Was it lese majeste or just a good laugh? Scurrilous libel or a witty commentary on a topical issue for Spanish parents?
A court in Spain has convicted Manel Fontdevila, cartoons editor of the popular satirical weekly magazine El Jueves, and cartoonist "Guillermo" of "damaging the prestige of the crown".
Both men received a
hefty 3,000-euro (£2,100) fine.
Their offence was to have published a cartoon last July making
ribald fun of the heir to the Spanish throne, and of the government's scheme to encourage women to have more babies by giving mothers a special payment for each new birth.

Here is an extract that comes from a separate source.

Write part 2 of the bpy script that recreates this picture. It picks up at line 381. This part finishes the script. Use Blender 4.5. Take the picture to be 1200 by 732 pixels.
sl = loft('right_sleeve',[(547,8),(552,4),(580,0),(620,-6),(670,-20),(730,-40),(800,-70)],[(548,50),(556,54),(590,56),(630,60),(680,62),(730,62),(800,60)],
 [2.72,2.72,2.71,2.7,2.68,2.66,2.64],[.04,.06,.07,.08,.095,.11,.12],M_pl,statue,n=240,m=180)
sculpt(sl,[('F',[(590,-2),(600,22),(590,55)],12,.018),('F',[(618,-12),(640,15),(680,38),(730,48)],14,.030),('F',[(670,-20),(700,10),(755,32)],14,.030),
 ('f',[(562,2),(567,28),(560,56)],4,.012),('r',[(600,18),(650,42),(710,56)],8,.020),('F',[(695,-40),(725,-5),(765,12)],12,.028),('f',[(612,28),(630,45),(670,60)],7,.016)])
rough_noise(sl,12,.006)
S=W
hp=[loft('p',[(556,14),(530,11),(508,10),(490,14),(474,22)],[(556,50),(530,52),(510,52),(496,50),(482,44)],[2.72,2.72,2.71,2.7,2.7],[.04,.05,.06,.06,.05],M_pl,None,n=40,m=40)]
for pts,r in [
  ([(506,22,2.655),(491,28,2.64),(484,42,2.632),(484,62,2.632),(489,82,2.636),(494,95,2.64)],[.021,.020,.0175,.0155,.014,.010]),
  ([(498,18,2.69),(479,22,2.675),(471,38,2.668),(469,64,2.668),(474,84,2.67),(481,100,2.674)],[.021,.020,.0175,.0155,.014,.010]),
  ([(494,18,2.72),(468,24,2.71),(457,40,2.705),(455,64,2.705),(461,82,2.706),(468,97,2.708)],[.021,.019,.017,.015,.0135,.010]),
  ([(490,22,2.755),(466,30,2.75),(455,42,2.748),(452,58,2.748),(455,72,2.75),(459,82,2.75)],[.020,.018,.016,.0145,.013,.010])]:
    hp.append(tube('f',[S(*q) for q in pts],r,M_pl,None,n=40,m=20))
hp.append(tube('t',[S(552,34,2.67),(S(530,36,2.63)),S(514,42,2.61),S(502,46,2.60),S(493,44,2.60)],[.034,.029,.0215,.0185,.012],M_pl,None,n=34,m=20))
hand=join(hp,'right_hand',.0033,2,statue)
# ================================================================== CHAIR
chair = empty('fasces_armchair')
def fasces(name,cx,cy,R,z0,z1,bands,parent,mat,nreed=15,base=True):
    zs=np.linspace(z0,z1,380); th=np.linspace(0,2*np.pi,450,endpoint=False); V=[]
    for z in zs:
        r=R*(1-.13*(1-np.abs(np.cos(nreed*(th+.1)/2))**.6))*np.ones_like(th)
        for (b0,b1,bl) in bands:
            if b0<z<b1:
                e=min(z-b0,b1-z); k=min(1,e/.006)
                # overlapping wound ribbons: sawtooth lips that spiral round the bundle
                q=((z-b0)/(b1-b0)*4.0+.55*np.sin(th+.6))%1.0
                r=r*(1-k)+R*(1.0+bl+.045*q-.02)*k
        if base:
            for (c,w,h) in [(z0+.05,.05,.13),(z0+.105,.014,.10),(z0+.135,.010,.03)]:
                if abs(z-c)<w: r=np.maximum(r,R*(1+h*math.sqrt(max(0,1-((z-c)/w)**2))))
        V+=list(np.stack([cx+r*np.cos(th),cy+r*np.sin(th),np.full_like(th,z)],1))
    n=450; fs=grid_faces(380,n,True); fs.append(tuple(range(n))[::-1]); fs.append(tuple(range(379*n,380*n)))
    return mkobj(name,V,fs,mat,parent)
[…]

It was a caricature of Prince Filipe having sex with his wife, Princess Letizia, and telling her: "Do you realise that if you get pregnant, it will be the closest thing to work I've done in my life?"
'More censorship'
The cartoon is funny, but the issue raised by its banning is serious. The episode has worrying echoes of last year's
frenzied and violent protests against the cartoons about the Prophet Muhammad printed in European newspapers.
Those cartoonists faced death threats, a number of people died in disturbances around the world, and the end result was a defeat for freedom of expression.
In the Spanish case, censorship of the magazine has already taken place and will not be reversed. Within hours of the cartoon's appearance Spanish judges ordered the
seizure of all copies of that edition of the magazine.
This is only one of a growing number of recent cases of media censorship or self-censorship in Europe that have
arisen thanks to restrictive laws or monopolistic
patterns of media ownership.
Some, like the Spanish case, involve attempts to prosecute journalists for violating laws that give special protection to the most powerful and privileged figures in public life.
In Romania, a law has just been passed which exposes journalists to the risk of seven years in jail if they publish video footage taken secretly of politicians taking
bribes. It follows a case in which film of a government minister accepting a secret cash payment was shown on TV, leading to his resignation.
In France, a newspaper expose written during this year's presidential election campaign, revealing that Cecilia Sarkozy - the then wife of winning candidate Nicolas Sarkozy - failed to cast her vote, was removed on orders from the newspaper's owner, a close associate of the new President.
In Turkey, the infamous Article 301 of the criminal code makes it an offence punishable by jail terms to insult the armed forces or those in positions of high office.
Criminal prosecutions
Turkish officials insist that similar laws protecting the holders of high offices of state also exist in France and other Western countries.
But a Turkish legal expert explained the difference: "It's like the laws in some American states that still ban oral sex between married couples", he said. "They exist on paper but are no longer used!"
In Turkey, hundreds of journalists have been prosecuted under Article 301 and similar laws.
Miklos Haraszti is Europe's chief enforcer of media freedom on the governments and courts of the 56 member states of the OSCE (Organization for Security and Co-operation in Europe).
He says that oppressive laws against the media, intimidation and threats of dismissal, are all being used as weapons to censor the work of journalists in Eastern and Western Europe today.
The latest evidence for that
harsh verdict comes from a Survey of Media Freedom in 20 European states presented to the OSCE's Representative for Media Freedom last weekend. The study, entitled Goodbye to Freedom?, was published by the independent Association of European Journalists.
'Unusable' laws
It finds that within the past year alone, journalists in 18 out of 20 European countries - including would-be models of democracy like Germany, the Netherlands and France - have faced criminal prosecution, or been jailed for breaking various laws that impede them from reporting on matters of public interest. (The two exceptions were the Czech Republic and the UK.)
Yet each year dozens of judgements made by the European Court of Human Rights in Strasbourg
overturn the convictions of journalists on libel or secrecy charges in national courts.
So is it really time for the media in Europe to say "Goodbye to Freedom"? Miklos Haraszti says simply that European governments must not pass laws, like criminal libel for journalists, which are "unusable".
The prosecution and conviction of the cartoonists who published a funny sketch of a Spanish prince to make their viewers laugh has
chipped away a bit more from the fragile pillar of media freedom in Europe.